When I heard about the new Cultural Creative Zone (CCZ) I felt really excited. The idea was that investment from central government would pay for three new cultural zones in the North East; in North Shields, Berwick and Newcastle. The government committed a whopping £5m to the project, each zone receiving £1.7m! The phrase ‘grassroots led’ was used a lot and the initial idea was to take over the empty shop spaces on run down streets in the city centre, and transform them into creative workspace for artists. In Newcastle, at first the zone was called (the magical sounding) ‘Clayton Street Corridor’ and is now called Creative Central Newcastle.
As a newly elected rep I felt hopeful and I had lots of questions. Firstly, what was the advisory group and who else was on it? What was this ‘zone’ going to be? And a big question I had and still don’t know the answer to is: who is the zone for?
After uni, there’s an expectation to become a financially stable ‘professional’ and when that doesn’t happen you feel that you’ve fucked up, that your work just isn’t good enough, or maybe you’re bad at writing funding applications. It doesn’t help that artists work alone so much of the time, acting as project manager, fabricator, accountant, development and reporting manager, marketing department and creative director for their own practice. They are the busiest people I know. You almost have to be a masochist to be an artist these days.
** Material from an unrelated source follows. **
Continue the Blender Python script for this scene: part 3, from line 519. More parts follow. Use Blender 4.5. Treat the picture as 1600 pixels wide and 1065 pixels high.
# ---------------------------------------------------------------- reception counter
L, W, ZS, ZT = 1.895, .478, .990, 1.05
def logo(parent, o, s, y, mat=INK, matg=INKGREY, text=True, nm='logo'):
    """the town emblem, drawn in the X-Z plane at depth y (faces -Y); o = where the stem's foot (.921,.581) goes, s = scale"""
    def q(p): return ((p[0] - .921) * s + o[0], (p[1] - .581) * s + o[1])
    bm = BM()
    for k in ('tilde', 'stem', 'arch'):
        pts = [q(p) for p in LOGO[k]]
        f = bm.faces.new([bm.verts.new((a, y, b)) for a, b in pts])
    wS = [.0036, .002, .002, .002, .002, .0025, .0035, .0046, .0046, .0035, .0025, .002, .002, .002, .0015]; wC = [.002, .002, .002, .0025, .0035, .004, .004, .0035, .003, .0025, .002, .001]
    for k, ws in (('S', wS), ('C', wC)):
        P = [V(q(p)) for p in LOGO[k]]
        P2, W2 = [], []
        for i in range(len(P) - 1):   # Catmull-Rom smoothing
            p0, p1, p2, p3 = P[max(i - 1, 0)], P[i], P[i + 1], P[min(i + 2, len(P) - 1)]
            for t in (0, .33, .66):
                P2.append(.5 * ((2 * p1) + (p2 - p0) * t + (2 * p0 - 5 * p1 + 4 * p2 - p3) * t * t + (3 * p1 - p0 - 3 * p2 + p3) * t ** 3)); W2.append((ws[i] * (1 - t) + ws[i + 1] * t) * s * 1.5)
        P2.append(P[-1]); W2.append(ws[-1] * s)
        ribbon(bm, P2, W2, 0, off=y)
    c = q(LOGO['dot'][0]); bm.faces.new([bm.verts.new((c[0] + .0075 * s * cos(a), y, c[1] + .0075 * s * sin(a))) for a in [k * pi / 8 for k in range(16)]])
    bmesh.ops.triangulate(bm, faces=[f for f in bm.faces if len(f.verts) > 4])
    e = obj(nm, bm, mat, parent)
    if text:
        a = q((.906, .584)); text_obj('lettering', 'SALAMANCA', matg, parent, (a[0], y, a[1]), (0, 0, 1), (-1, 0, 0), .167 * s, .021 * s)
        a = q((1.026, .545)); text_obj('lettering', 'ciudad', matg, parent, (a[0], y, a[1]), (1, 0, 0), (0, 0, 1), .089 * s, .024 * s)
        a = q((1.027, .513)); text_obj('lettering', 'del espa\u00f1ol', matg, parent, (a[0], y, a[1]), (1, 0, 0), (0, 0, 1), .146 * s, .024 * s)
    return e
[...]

As researcher Su Jones said in a negotiation training session I did with her recently, artists have to make their work. If there are times where they can’t, it can actually make them feel sick. I agree with this. I have a compulsion to make my work. I’m grateful to have a strong creative drive, but on the flip side, this passion can make artists vulnerable to bad opportunities. These can look like low or no pay, having to pay for the opportunity to do the work, working too many hours in too short a time, unreasonable requests, bad communication, not enough support, gaining audiences, demographics or other things that are beneficial to the commissioning organisation, but not to me.
I constantly felt like a trouble maker, but I didn’t want to make trouble. I tried to highlight concerns from an artist/member of the creative community point of view.